[begin RECORDED DATA]
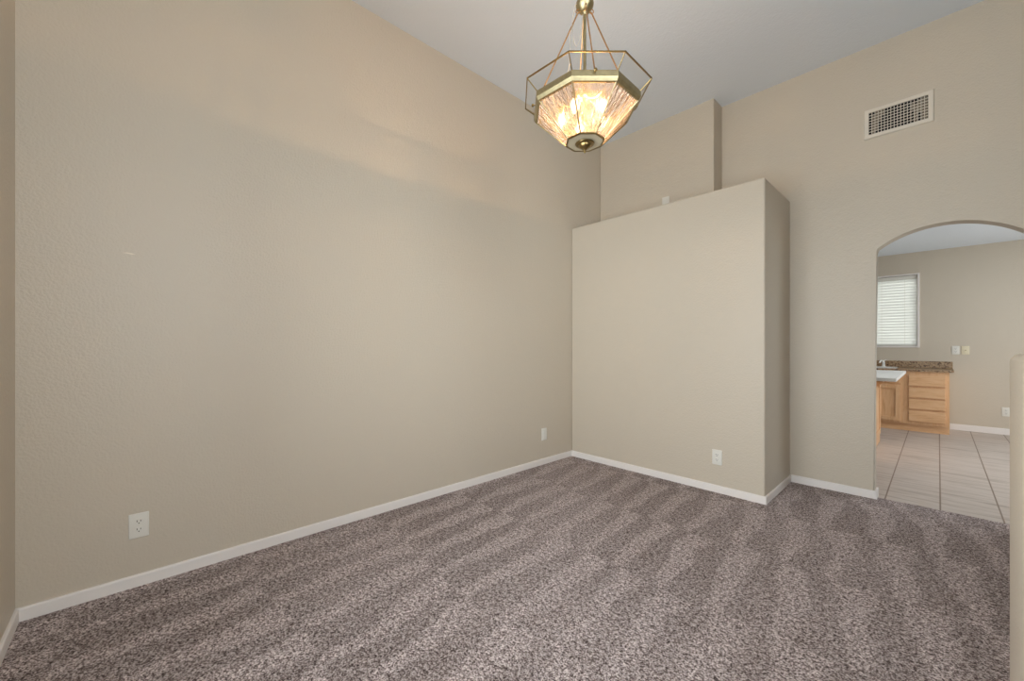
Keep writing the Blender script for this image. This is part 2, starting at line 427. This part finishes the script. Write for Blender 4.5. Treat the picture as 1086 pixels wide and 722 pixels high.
bl = thing('window_blind', 'white horizontal slat blind lowered over the kitchen window', 'blind', (0, 0, 0))
bm = bmesh.new(); box(bm, WX0 + 0.008, WX1 - 0.008, KY + 0.006, KY + 0.052, WZ1 - 0.055, WZ1 - 0.004, 0.003, 2); link('headrail', bm, M['plastic'], bl)
bm = bmesh.new(); z = WZ1 - 0.075; ang = math.radians(60); ns = 0
while z > WZ0 + 0.030:
    n = 5; vs0 = []; vs1 = []
    for j in range(n + 1):
        s = (j / n - 0.5) * 0.054; crown = 0.008 * (1 - (2 * j / n - 1) ** 2)
        yy_ = KY + 0.020 + s * math.cos(ang) - crown * math.sin(ang); zz_ = z + s * math.sin(ang) + crown * math.cos(ang)
        vs0.append((WX0 + 0.003, yy_, zz_)); vs1.append((WX1 - 0.003, yy_, zz_))
    th = Vector((0, -math.sin(ang), math.cos(ang))) * 0.0022
    A = [bm.verts.new(q) for q in vs0]; B = [bm.verts.new(q) for q in vs1]
    A2 = [bm.verts.new(Vector(q) + th) for q in vs0]; B2 = [bm.verts.new(Vector(q) + th) for q in vs1]
    for j in range(n):
        bm.faces.new((A[j], A[j+1], B[j+1], B[j])); bm.faces.new((A2[j], B2[j], B2[j+1], A2[j+1]))
        bm.faces.new((A[j], A2[j], A2[j+1], A[j+1])); bm.faces.new((B[j], B[j+1], B2[j+1], B2[j]))
    bm.faces.new((A[0], B[0], B2[0], A2[0])); bm.faces.new((A[n], A2[n], B2[n], B[n]))
    z -= 0.0415
link('slats', bm, M['slat'], bl)
bm = bmesh.new(); box(bm, WX0 + 0.010, WX1 - 0.010, KY + 0.012, KY + 0.046, WZ0 + 0.001, WZ0 + 0.030, 0.003, 2); link('bottom_rail', bm, M['plastic'], bl)
for x in (-1.22, -0.81, -0.585, -0.335):
    bm = bmesh.new(); tube(bm, [(x, KY - 0.004, WZ1 - 0.05), (x, KY - 0.004, WZ0 + 0.015)], 0.0016, 6); link('ladder_cord', bm, M['plastic'], bl)

# ------------------------------------------------------------------ kitchen
CF = KY - 0.60            # cabinet front plane
def frame_front(bm, x0, x1, z0, z1, y, th):
    box(bm, x0, x1, y - th, y, z0, z1, 0.004, 2)
dc = thing('base_cabinet', 'honey oak base cabinet with four stacked drawers at the end of the kitchen run', 'cabinet', (0, 0, 0))
bm = bmesh.new(); x0, x1 = -0.318, 0.100
box(bm, x0, x1, CF, KY - 0.001, 0.100, 0.805); link('cabinet_body', bm, M['oak'], dc)
bm = bmesh.new(); box(bm, x0, x1 - 0.0, CF + 0.045, KY - 0.001, -0.004, 0.100); link('toe_kick', bm, M['oak_h'], dc)
for z0, z1 in ((0.609, 0.755), (0.452, 0.590), (0.300, 0.438), (0.134, 0.284)):
    bm = bmesh.new()
    box(bm, -0.278, 0.068, CF - 0.010, CF, z0, z1)
    box(bm, -0.272, 0.062, CF - 0.026, CF - 0.009, z0 + 0.006, z1 - 0.002, 0.003, 2)
    link('drawer', bm, M['oak_h'], dc)
sb = thing('base_cabinet', 'honey oak sink base cabinet with panelled doors under the kitchen window', 'cabinet', (0, 0, 0))
bm = bmesh.new(); box(bm, -1.24, -0.319, CF, KY - 0.001, 0.100, 0.805); link('cabinet_body', bm, M['oak'], sb)
bm = bmesh.new(); box(bm, -1.24, -0.319, CF + 0.045, KY - 0.001, -0.004, 0.100); link('toe_kick', bm, M['oak_h'], sb)
def panel_door(x0, x1, z0, z1, parent):
    bm = bmesh.new(); w = 0.052
    box(bm, x0, x0 + w, CF - 0.019, CF, z0, z1, 0.003, 2); box(bm, x1 - w, x1, CF - 0.019, CF, z0, z1, 0.003, 2)
    box(bm, x0 + w, x1 - w, CF - 0.019, CF, z0, z0 + w, 0.003, 2); box(bm, x0 + w, x1 - w, CF - 0.019, CF, z1 - w, z1, 0.003, 2)
    d = link('door', bm, M['oak'], parent)
    bm = bmesh.new(); box(bm, x0 + w - 0.004, x1 - w + 0.004, CF - 0.005, CF - 0.001, z0 + w - 0.004, z1 - w + 0.004); link('door_panel', bm, M['oak_panel'], d)
for a, b_ in ((-0.598, -0.353), (-0.875, -0.630), (-1.200, -0.955)):
    panel_door(a, b_, 0.125, 0.612, sb)
    bm = bmesh.new(); box(bm, a, b_, CF - 0.019, CF, 0.642, 0.760, 0.005, 2); link('drawer_front', bm, M['oak_h'], sb)

# granite top with backsplash, sink cut-out
SX0, SX1, SY0, SY1 = -1.18, -0.42, CF + 0.10, KY - 0.12
ct = thing('countertop', 'brown speckled granite countertop with short backsplash along the kitchen wall', 'countertop', (0, 0, 0))
bm = bmesh.new(); z0, z1 = 0.806, 0.832; ex = 0.138
for q in ((-1.26, SX0, CF - 0.032, KY), (SX1, ex, CF - 0.032, KY), (SX0, SX1, CF - 0.032, SY0), (SX0, SX1, SY1, KY)):
    box(bm, *q, z0, z1)
bmesh.ops.remove_doubles(bm, verts=bm.verts, dist=1e-4)
link('slab', bm, M['granite'], ct)
bm = bmesh.new(); box(bm, -1.26, ex, KY - 0.022, KY - 0.0005, z1, 0.928, 0.003, 2); link('backsplash', bm, M['granite'], ct)

sk = thing('kitchen_sink', 'white drop-in sink set in the granite counter below the window', 'sink', (0, 0, 0))
bm = bmesh.new()
w = 0.035
for q in ((SX0 - 0.02, SX0 + w, SY0 - 0.02, SY1 + 0.02), (SX1 - w, SX1 + 0.02, SY0 - 0.02, SY1 + 0.02), (SX0 + w, SX1 - w, SY0 - 0.02, SY0 + w), (SX0 + w, SX1 - w, SY1 - 0.05, SY1 + 0.02)):
    box(bm, *q, 0.8325, 0.842, 0.003, 2)
link('rim', bm, M['porcelain'], sk)
bm = bmesh.new()
vt = [bm.verts.new(q) for q in ((SX0+w, SY0+w, .833), (SX1-w, SY0+w, .833), (SX1-w, SY1-.05, .833), (SX0+w, SY1-.05, .833))]
vb = [bm.verts.new(q) for q in ((SX0+.06, SY0+.06, .815), (SX1-.06, SY0+.06, .815), (SX1-.06, SY1-.075, .815), (SX0+.06, SY1-.075, .815))]
for i in range(4): bm.faces.new((vt[i], vt[(i+1) % 4], vb[(i+1) % 4], vb[i]))
bm.faces.new(vb); link('basin', bm, M['porcelain'], sk, recalc=False)

fa = thing('faucet', 'short white faucet at the back right of the kitchen sink', 'faucet', (-0.555, SY1 - 0.015, 0.842))
bm = bmesh.new(); lathe(bm, [(0, 0), (0.026, 0), (0.026, 0.006), (0.017, 0.014), (0.016, 0.055), (0.019, 0.062), (0.012, 0.07), (0, 0.072)], 16); link('base', bm, M['porcelain'], fa, True)
bm = bmesh.new(); tube(bm, [(0, 0, 0.05), (-0.01, -0.03, 0.085), (-0.02, -0.08, 0.09), (-0.03, -0.12, 0.075), (-0.032, -0.128, 0.058)], [0.011, 0.011, 0.010, 0.010, 0.011], 10); link('spout', bm, M['porcelain'], fa, True)
bm = bmesh.new(); tube(bm, [(0, 0, 0.068), (0.004, 0.005, 0.085), (0.03, 0.01, 0.096)], [0.008, 0.007, 0.005], 8); link('handle', bm, M['porcelain'], fa, True)

# island
it = thing('kitchen_island', 'honey oak island cabinet standing under the white worktop', 'cabinet', (0, 0, 0))
bm = bmesh.new(); box(bm, -1.55, -0.482, 5.42, 6.54, 0.0, 0.800); link('cabinet_body', bm, M['oak'], it)
bm = bmesh.new()
for (a, b_, c, d) in ((5.43, 5.49, .10, .79), (6.47, 6.53, .10, .79), (5.49, 6.47, .10, .16), (5.49, 6.47, .73, .79)):
    box(bm, -0.482, -0.474, a, b_, c, d, 0.002, 1)
link('end_panel_trim', bm, M['oak'], it)
wt = thing('island_worktop', 'white worktop with a wide overhang on the kitchen island', 'countertop', (0, 0, 0))
bm = bmesh.new(); box(bm, -1.62, -0.262, 5.08, 6.70, 0.818, 0.850, 0.005, 3); link('slab', bm, M['laminate'], wt)
bm = bmesh.new(); box(bm, -1.56, -0.36, 5.20, 6.60, 0.8005, 0.818); link('underlay', bm, M['oak_h'], wt)
for y in (5.75, 6.25):
    bm = bmesh.new(); prism(bm, [(-0.4735, 0.80), (-0.33, 0.80), (-0.35, 0.775), (-0.42, 0.75), (-0.455, 0.70), (-0.4735, 0.66)], 'y', y - 0.015, y + 0.015)
    link('bracket', bm, M['oak'], wt)

# ------------------------------------------------------------------ wall plates
def face_poly(bm, pts, y, mi=0):
    f = bm.faces.new([bm.verts.new((p[0], y, p[1])) for p in pts]); f.material_index = mi; return f
def make_outlet(label, loc, rotz, group=None):
    t = thing('wall_outlet', label, 'outlet', loc, rotz, group)       # faces local -Y
    bm = bmesh.new(); box(bm, -0.036, 0.036, -0.006, 0, -0.0585, 0.0585, 0.0028, 3); link('cover_plate', bm, M['plastic'], t, True)
    for zc in (0.0195, -0.0195):
        bm = bmesh.new()
        pts = []
        for i in range(24):
            a = 2*PI*i/24; pts.append((0.0172*math.cos(a), max(-0.0135, min(0.0135, 0.0172*math.sin(a))) + zc))
        prism(bm, pts, 'y', -0.0085, -0.005)
        for sx, hh in ((-0.0064, 0.0045), (0.0064, 0.0036)):
            box(bm, sx - 0.0013, sx + 0.0013, -0.0088, -0.0084, zc + 0.003 - hh, zc + 0.003 + hh, 0, 1, 1)
        pp = [(0.0026*math.cos(2*PI*i/12), 0.0026*math.sin(2*PI*i/12) + zc - 0.0078) for i in range(12)]
        prism(bm, pp, 'y', -0.0088, -0.0084, 1)
        link('receptacle', bm, [M['plastic'], M['dark']], t)
    bm = bmesh.new(); lathe(bm, [(0.003, 0), (0.003, 0.0012), (0, 0.0018)], 12); bmesh.ops.rotate(bm, verts=bm.verts, matrix=Matrix.Rotation(PI/2, 3, 'X'))
    bmesh.ops.translate(bm, verts=bm.verts, vec=(0, -0.006, 0)); link('screw', bm, M['plastic'], t)
    return t
o1 = make_outlet('white duplex wall outlet at the left end of the long left wall', (XL, 0.013, 0.289), PI/2)
dup(o1, (-1.189, YP, 0.275), 0, 'white duplex wall outlet low on the front of the partition')
dup(o1, (0.602, KY, 0.292), 0, 'white wall outlet low on the kitchen wall beside the half wall')
dup(o1, (0.164, KY, 1.088), 0, 'white outlet plate above the counter end, left of the cream plate')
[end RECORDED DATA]
• _WORK REQUIRED_
Every line from the start of the listing above through the line with "bm = bmesh.new(); tube(bm, [(x, KY" should be repeated exactly; skip the pictures and add nothing else.

• _RESULT OF THE TASK_
Keep writing the Blender script for this image. This is part 2, starting at line 427. This part finishes the script. Write for Blender 4.5. Treat the picture as 1086 pixels wide and 722 pixels high.
bl = thing('window_blind', 'white horizontal slat blind lowered over the kitchen window', 'blind', (0, 0, 0))
bm = bmesh.new(); box(bm, WX0 + 0.008, WX1 - 0.008, KY + 0.006, KY + 0.052, WZ1 - 0.055, WZ1 - 0.004, 0.003, 2); link('headrail', bm, M['plastic'], bl)
bm = bmesh.new(); z = WZ1 - 0.075; ang = math.radians(60); ns = 0
while z > WZ0 + 0.030:
    n = 5; vs0 = []; vs1 = []
    for j in range(n + 1):
        s = (j / n - 0.5) * 0.054; crown = 0.008 * (1 - (2 * j / n - 1) ** 2)
        yy_ = KY + 0.020 + s * math.cos(ang) - crown * math.sin(ang); zz_ = z + s * math.sin(ang) + crown * math.cos(ang)
        vs0.append((WX0 + 0.003, yy_, zz_)); vs1.append((WX1 - 0.003, yy_, zz_))
    th = Vector((0, -math.sin(ang), math.cos(ang))) * 0.0022
    A = [bm.verts.new(q) for q in vs0]; B = [bm.verts.new(q) for q in vs1]
    A2 = [bm.verts.new(Vector(q) + th) for q in vs0]; B2 = [bm.verts.new(Vector(q) + th) for q in vs1]
    for j in range(n):
        bm.faces.new((A[j], A[j+1], B[j+1], B[j])); bm.faces.new((A2[j], B2[j], B2[j+1], A2[j+1]))
        bm.faces.new((A[j], A2[j], A2[j+1], A[j+1])); bm.faces.new((B[j], B[j+1], B2[j+1], B2[j]))
    bm.faces.new((A[0], B[0], B2[0], A2[0])); bm.faces.new((A[n], A2[n], B2[n], B[n]))
    z -= 0.0415
link('slats', bm, M['slat'], bl)
bm = bmesh.new(); box(bm, WX0 + 0.010, WX1 - 0.010, KY + 0.012, KY + 0.046, WZ0 + 0.001, WZ0 + 0.030, 0.003, 2); link('bottom_rail', bm, M['plastic'], bl)
for x in (-1.22, -0.81, -0.585, -0.335):
    bm = bmesh.new(); tube(bm, [(x, KY - 0.004, WZ1 - 0.05), (x, KY - 0.004, WZ0 + 0.015)], 0.0016, 6); link('ladder_cord', bm, M['plastic'], bl)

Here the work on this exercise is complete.